Alors que la Cour de cassation a reconnu le 15 décembre que le procureur n'était pas une autorité judiciaire indépendante, comme l'entend la Convention européenne des droits de l'Homme, tout en jugeant qu'il pouvait contrôler la garde à vue, les procureurs s'interrogent sur leur statut.
A deux reprises, la Cour européenne des droits de l'Homme avait condamné la France, estimant que le parquet n'était pas une autorité judiciaire indépendante.
Las d'être critiqués, les procureurs entendent dissiper tout soupçon. Ainsi, la Conférence nationale des procureurs de la République a jugé, mercredi dans un communiqué, "urgente" une réforme de leur statut, en particulier de leur mode de nomination, "en les soumettant à un avis conforme du Conseil supérieur de la magistrature (CSM)".
Protestations après la nomination de Philippe Courroye
Les magistrats du "siège" (qui jugent) sont nommés sur avis "conforme" (contraignant) du Conseil supérieur de la magistrature. En revanche, pour les procureurs, le CSM donne un avis simple, que le ministre de la Justice n'est pas tenu de suivre. Tel a été le cas lorsqu'en 2007, Pascal Clément, alors garde des Sceaux, avait nommé contre l'avis du CSM Philippe Courroye, réputé proche de Nicolas Sarkozy, au poste très sensible de procureur à Nanterre. L'enquête sur l'affaire Woerth-Bettencourt, dirigée par Philippe Courroye, a ravivé les tensions. Il a été reproché à Philippe Courroye de n'avoir transmis le dossier à des juges d'instruction indépendants que contraint et forcé.
Interrogé sur des nominations prochaines au parquet de Bordeaux pour traiter du dossier Bettencourt, le ministre de la Justice Michel Mercier a annoncé son intention de suivre l'avis du CSM, pour parer à de nouvelles critiques.
Mettre fin aux soupçons
Dans une interview au Figaro publiée vendredi 17 décembre, le procureur général de Paris, François Falletti, dit avoir évoqué dès 1997 "l'idée d'une Autorité nationale des poursuites à la tête du ministère public pour la direction des enquêtes".
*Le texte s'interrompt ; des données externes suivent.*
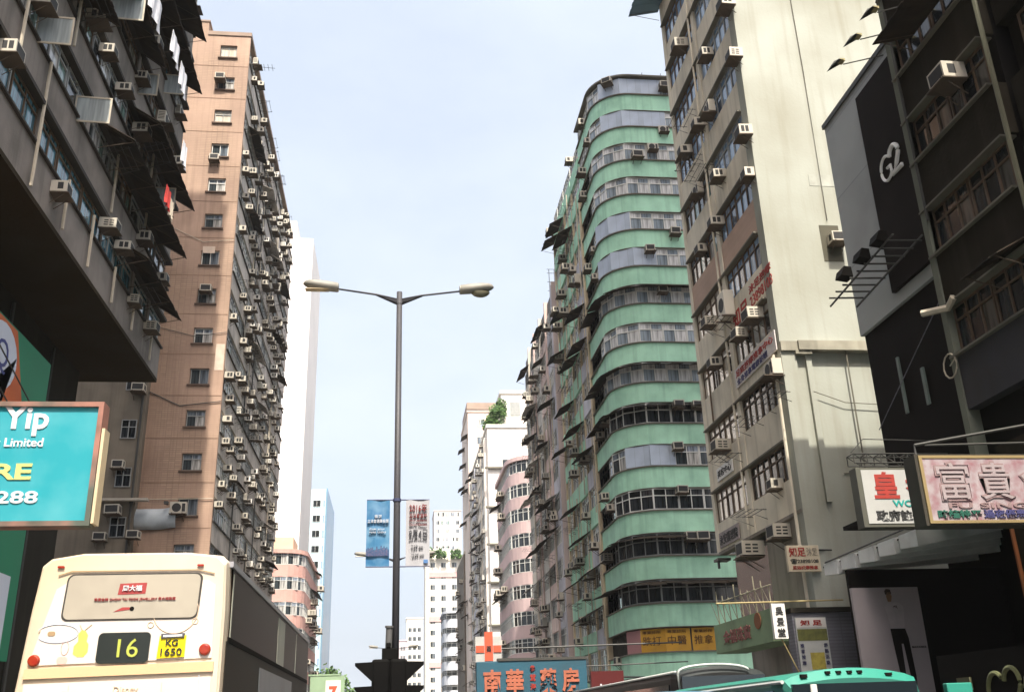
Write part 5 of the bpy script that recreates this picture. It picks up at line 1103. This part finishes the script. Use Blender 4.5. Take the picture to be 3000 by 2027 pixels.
text('珠寶金飾 CHOW TAI FOOK JEWELLERY 周大福集團', bu, M_LOGOR, -4.1, 3.74, yr - .026, w=1.08, h=.05); rear('decal', [(-3.83, 3.60), (-3.72, 3.66), (-3.62, 3.66), (-3.60, 3.63), (-3.68, 3.62)], M_LOGOR, d=.026); rear('decal', rrect(-3.62, -3.56, 3.61, 3.67, .028), M_BLACK, d=.027)
rear('route_box', rrect(-3.995, -3.31, 2.925, 3.325, .06, .03), mat('route_glass', (.012, .016, .012), .2, 0, spec=.6), d=.03)
text('16', bu, mat('route_yellow_green', (.42, .46, .08), .5, 0), -3.72, 3.0, yr - .035, w=.27, h=.24)
rear('number_plate', [(-3.2, 2.975), (-2.835, 2.99), (-2.83, 3.275), (-3.18, 3.27)], mat('plate_yellow', (.78, .62, .01), .45, .05), d=.03); rear('plate_lamp', [(-3.16, 3.235), (-2.85, 3.245), (-2.85, 3.30), (-3.16, 3.295)], mat('plate_lamp_dark', (.08, .08, .1), .4, 0), d=.05); rear('plate_lamp_strip', [(-3.13, 3.25), (-2.88, 3.258), (-2.88, 3.285), (-3.13, 3.277)], M_WHITE, d=.055)
text('KG', bu, M_INK, -3.09, 3.135, yr - .034, w=.16, h=.085, bold=.01); text('1650', bu, M_INK, -3.15, 3.01, yr - .034, w=.28, h=.095, bold=.01)
for xx, zz in ((-4.79, 2.985), (-2.57, 3.08)):
    b = MB(); b.tube([(xx, yr, zz), (xx, yr - .05, zz)], .085, 18, r2=.07); hl = build(b, 'tail_light', mat('red_lens', (.30, .02, .008), .2, .3, 12, spec=.6, grime=(.5, .12, .02)), bu, bevel=.015)
# pale painted doodles of the bus livery (plain shapes)
def doodle(P, m, r=.008): b = MB(); b.tube([(x, yr - .012, z) for x, z in P], r, 5); build(b, 'painted_line', m, bu)
M_DB = mat('doodle_blue', (.45, .50, .58), .5, 0); M_DP = mat('doodle_pink', (.66, .42, .36), .5, 0); M_DT = mat('doodle_tan', (.66, .50, .36), .5, 0)
doodle(arc(-4.53, 3.33, .27, .12, 160, -150, 22), M_DB, .006); doodle(arc(-3.0, 3.6, .30, .30, 0, 360, 30), M_DT, .007); doodle(arc(-2.73, 3.46, .04, .04, 0, 360, 8), M_DT, .006); doodle(arc(-3.32, 3.42, .04, .04, 0, 360, 8), M_DT, .006)
rear('painted_shape', [(-4.30, 3.06), (-4.24, 3.02), (-4.16, 3.02), (-4.11, 3.08), (-4.11, 3.18), (-4.14, 3.22), (-4.13, 3.30), (-4.17, 3.36), (-4.22, 3.37), (-4.26, 3.32), (-4.25, 3.22), (-4.30, 3.16)], mat('doodle_yellow', (.76, .66, .12), .5, .3, 8), d=.012)
doodle([(-4.21, 3.37), (-4.25, 3.44)], M_DT); doodle([(-4.18, 3.37), (-4.1, 3.44)], M_DT); rear('painted_shape', rrect(-4.5, -4.36, 2.93, 3.03, .045), M_DP, d=.012); doodle(arc(-4.41, 3.14, .05, .09, 0, 360, 12), M_DP, .005); rear('painted_shape', rrect(-4.66, -4.56, 3.30, 3.36, .028), mat('crease_brown', (.35, .24, .13)), d=.014)
rear('painted_shape', rrect(-2.97, -2.90, 3.22, 3.29, .03), mat('doodle_yellow2', (.74, .62, .3), .5, .2, 8), d=.012)
doodle(arc(-4.35, 2.52, .10, .06, 0, 200, 8), mat('doodle_rose', (.7, .3, .36), .5, 0)); rear('painted_shape', rrect(-4.2, -4.05, 2.44, 2.56, .03), mat('doodle_sky', (.4, .6, .68), .5, 0), d=.012)
text('Disney', bu, M_DT, -3.72, 2.53, yr - .012, w=.32, h=.10)
doodle([(-2.62, 2.75), (-2.62, 2.2)], M_DB, .006)
for xx in (-4.3, -3.1): doodle([(xx, 2.66), (xx, .9)], M_DT, .004)
g = MB()
for i in range(9): g.box(-4.2, -3.2, yr - .014, yr + .002, 1.2 + .07 * i, 1.235 + .07 * i)
build(g, 'engine_grille', M_BLACK, bu)
for xx in (-4.6, -2.72): rear('clearance_lamp', rrect(xx - .045, xx + .045, 4.205, 4.235, .012), MATS['red_lens'], d=.02)
rear('handle', rrect(-3.75, -3.55, 2.42, 2.46, .015), M_BLACK, d=.02)
# glazed side facing the street
b = MB(); b.box(xr - .01, xr + .012, yr + .35, yf - .4, 3.26, 4.21); build(b, 'upper_glazing', mat('bus_side_glass', (.016, .011, .008), .3, 0, spec=.02), bu)
b = MB(); b.box(xr - .01, xr + .008, yr + .2, yf - .35, .75, 3.2); build(b, 'side_panel', mat('bus_side_dark', (.028, .022, .014), .5, .3, .8, spec=.2), bu)
b = MB(); b.box(xr - .01, xr + .02, yr + .3, yf - .38, 3.19, 3.265); build(b, 'waist_rail', M_BLACK, bu)
b = MB(); b.box(xr - .08, xr + .03, yr + .2, yf - .2, 4.22, 4.30); build(b, 'gutter', mat('gutter_grey', (.30, .30, .32), .35, .2, 1, spec=.5), bu)
b = MB(); b.box(xr - .01, xr + .018, yr + .40, yr + .47, 3.27, 4.15); build(b, 'corner_strip', mat('strip_pale_green', (.50, .52, .42), .4, .1), bu)
for y0 in (20.7, 24.6): b = MB(); b.box(xr - .01, xr + .018, y0, y0 + (1.3 if y0 < 22 else .1), 3.27, 4.15); build(b, 'window_pillar', mat('pillar_grey_green', (.34, .35, .29), .4, .2), bu)
b = MB(); b.box(xr, xr + .014, 18.2, 24, 2.2, 3.05); build(b, 'lower_window', mat('lower_glass', (.14, .16, .17), .3, .6, 1.2, spec=.2), bu)
for yy in (15.9, 17.4, 26.2):
    for xx, s_ in ((xl + .16, -1), (xr - .16, 1)): wheel(bu, xx, yy, .48, .3, s_)

def small_bus(name, label, cat, x0, x1, yf_, yb_, h, m_roof, m_body, arch):
    t = thing(name, label, cat, ((x0 + x1) / 2, yf_, 0)); xm = (x0 + x1) / 2; hw = (x1 - x0) / 2
    def ring(y, k, zt, crown): 
        P = [(xm - hw * k, y, .4), (xm - hw * k, y, zt - .16), (xm - hw * k + .03, y, zt - .05)]
        for i in range(9): u = -1 + 2 * (i + .5) / 9; P.append((xm + u * (hw * k - .06), y, zt - .02 + crown * (1 - u * u)))
        return P + [(xm + hw * k - .03, y, zt - .05), (xm + hw * k, y, zt - .16), (xm + hw * k, y, .4)]
    RG = [ring(yf_, .93, h - .14, arch * .7), ring(yf_ + .12, .97, h - .03, arch), ring(yf_ + .5, 1, h, arch * .8), ring(yb_ - .3, 1, h, arch * .6), ring(yb_, .95, h - .12, arch * .5)]
    n = len(RG[0]); b = MB()
    for r_ in RG: b.v += r_
    for i in range(4):
        for j in range(n - 1): b.f.append([i * n + j, (i + 1) * n + j, (i + 1) * n + j + 1, i * n + j + 1]); b.m.append(0 if 2 <= j < n - 3 else 1)
    b.f.append(list(range(n))); b.m.append(1); b.f.append(list(range(4 * n, 5 * n))); b.m.append(1)
    o = build(b, 'body', [m_roof, m_body], t); return t
M_MTEAL = mat('minibus_green_roof', (.03, .24, .18), .35, .15, .8, spec=.5); M_MBODY = mat('minibus_dark_green_body', (.03, .14, .11), .35, .15, .8)
mn = small_bus('minibus', 'minibus with a turquoise green roof, lower right', 'minibus', 5.72, 7.9, 14.6, 21.2, 2.55, M_MTEAL, M_MBODY, .13)
M_WSC = mat('windscreen_dark', (.012, .018, .022), .06, 0, spec=.9)
b = MB(); b.hull8([(5.9, 14.5, 1.3), (7.72, 14.5, 1.3), (7.72, 14.62, 1.3), (5.9, 14.62, 1.3)], [(5.84, 14.56, 2.41), (7.78, 14.56, 2.41), (7.78, 14.62, 2.41), (5.84, 14.62, 2.41)]); build(b, 'windscreen', M_WSC, mn)
b = MB(); b.tube([(6.12, 14.47, 1.3), (6.16, 14.55, 2.4)], .05, 8); build(b, 'windscreen_pillar', M_WHITE, mn)
b = MB(); b.box(5.70, 5.725, 15.0, 20.9, 1.5, 2.34); build(b, 'side_window', M_WSC, mn); b = MB(); b.tube([(5.75, 14.7, 2.45), (5.75, 21.0, 2.43)], .03, 6); build(b, 'rain_gutter', mat('gutter_white', (.50, .52, .50), .3, .2, spec=.4), mn)
b = MB()
for xx in (6.45, 6.62, 6.79, 6.95): b.box(xx - .035, xx + .035, 14.62, 14.68, 2.535 + .01, 2.585)
b.box(6.02, 6.12, 14.62, 14.68, 2.50, 2.55); b.box(7.35, 7.45, 14.62, 14.68, 2.50, 2.54); build(b, 'roof_vent', M_BLACK, mn)
b = MB(); b.tube([(8.0, 14.6, 1.95), (8.35, 14.45, 2.28)], .03, 6); b.box(8.15, 8.55, 14.38, 14.5, 2.06, 2.36); build(b, 'mirror', M_MTEAL, mn, bevel=.05)
for yy in (15.8, 19.8):
    for xx, s_ in ((5.86, -1), (7.76, 1)): wheel(mn, xx, yy, .36, .22, s_)
cc = small_bus('coach', 'dark sided coach with a white roof line and arched front, behind the minibus', 'coach', 6.2, 8.3, 22.0, 35.5, 2.98, mat('coach_roof_dark', (.03, .035, .035), .4, .1, spec=.2), mat('coach_body_dark', (.022, .022, .022), .4, .1, spec=.2), .14)
b = MB(); b.tube([(6.2, 22.05, 2.95), (6.2, 35.3, 2.95)], .03, 8); b.tube([(6.2 + .05, 21.98, 2.55), (6.2 + .03, 21.98, 2.9)] + [(7.05 - .80 * math.cos(rad(a)), 21.97, 2.95 + .14 * math.sin(rad(a))) for a in range(0, 181, 15)], .028, 8); build(b, 'white_trim', mat('gutter_white', (.75, .76, .74)), cc, smooth=True)
b = MB(); b.box(6.3, 8.2, 21.93, 22.0, 1.2, 2.85); build(b, 'windscreen', M_WSC, cc); b = MB(); b.box(6.17, 6.2, 22.6, 35, 1.5, 2.7); build(b, 'side_window', M_WSC, cc)
for yy in (24, 33):
    for xx, s_ in ((6.36, -1), (8.14, 1)): wheel(cc, xx, yy, .45, .26, s_)
vn = small_bus('van', 'light blue van in front of the coach, only its top showing', 'van', 3.75, 5.2, 15.6, 20.0, 2.40, mat('van_blue_roof', (.09, .20, .30), .35, .15, 1, spec=.5), mat('van_blue_body', (.10, .22, .33), .35, .2, 1, spec=.5), .03)
b = MB(); b.box(3.9, 5.05, 15.55, 15.6, 1.3, 2.05); build(b, 'windscreen', M_WSC, vn)
for yy in (16.5, 19.2):
    for xx, s_ in ((3.86, -1), (5.1, 1)): wheel(vn, xx, yy, .34, .2, s_)
# ------------------------------------------------------------------ humid summer haze
hz = MB(); hz.box(-620, 620, -220, 1020, -1.0, 96)
ho = build(hz, 'haze', None); ho['kind'] = 'stuff'; ho['label'] = 'pale humid haze hanging in the street'
hm = bpy.data.materials.new('haze'); hm.use_nodes = True; hm.node_tree.nodes.clear()
pv = hm.node_tree.nodes.new('ShaderNodeVolumePrincipled'); pv.inputs['Color'].default_value = (.93, .96, 1, 1); pv.inputs['Density'].default_value = 0.0002; pv.inputs['Anisotropy'].default_value = 0.2
oo = hm.node_tree.nodes.new('ShaderNodeOutputMaterial'); hm.node_tree.links.new(pv.outputs[0], oo.inputs['Volume'])
ho.data.materials.clear(); ho.data.materials.append(hm)
for o in ROOTS:
    if '_w' in o: del o['_w']
for o in list(COL.objects):
    if '_w' in o: del o['_w']
for o in COL.objects:
    if o.get('label') and len(o['label'].split()) > 16: print('LONG', o.name, o['label'])
print('objects', len(COL.objects), 'air conditioners', AC_COUNT)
"Détacher plus clairement les magistrats du parquet et l'exécutif dans la conduite des affaires particulières permettrait d'éviter des soupçons d'intervention illégitime. C'est une piste de réflexion", avance-t-il.
Les syndicats de la magistrature appellent eux aussi à un changement.
"Tout le monde a vu que le simple fait que la carrière d'un procureur dépende du ministère de la Justice faisait naître le soupçon", estime Christophe Régnard, président de l'Union syndicale des magistrats (USM).
Une réforme difficile
Comme les magistrats du siège, ceux du parquet doivent être "inamovibles", avoir les mêmes "protections statutaires", résument les syndicats. Les conditions de nomination et gestion de carrière doivent être les mêmes, il faut "en finir avec les instructions individuelles", selon l'USM et le Syndicat de la magistrature.
Mais mettre en place une réforme du parquet n'est pas chose aisée. En 2000, une tentative en ce sens avait capoté. La question s'est aussi posée, sans succès, lors de la révision constitutionnelle de 2008.
La Chancellerie se montre peu enthousiaste sur ce sujet. Selon le porte-parole Bruno Badré, cité jeudi 16 décembre par le Figaro, le changement passe par une réforme constitutionnelle, quasiment impossible à mettre en oeuvre avant la fin de la législature.
Michel Mercier va recevoir les procureurs
Le nouveau ministre de la Justice Michel Mercier a annoncé qu'il recevrait le 5 janvier des représentants de la Conférence des procureurs de la République.
Sur le fond, le porte-parole du ministère de la Justice Bruno Badré a rappelé que dès sa prise de fonction, le mois dernier, le garde des Sceaux avait "affirmé son attachement à l'unité du corps judiciaire, considérant que les magistrats du parquet étaient bien des magistrats".
"Il a aussi annoncé qu'il suivrait les avis du Conseil supérieur de la magistrature en matière de nomination des procureurs", a-t-il ajouté.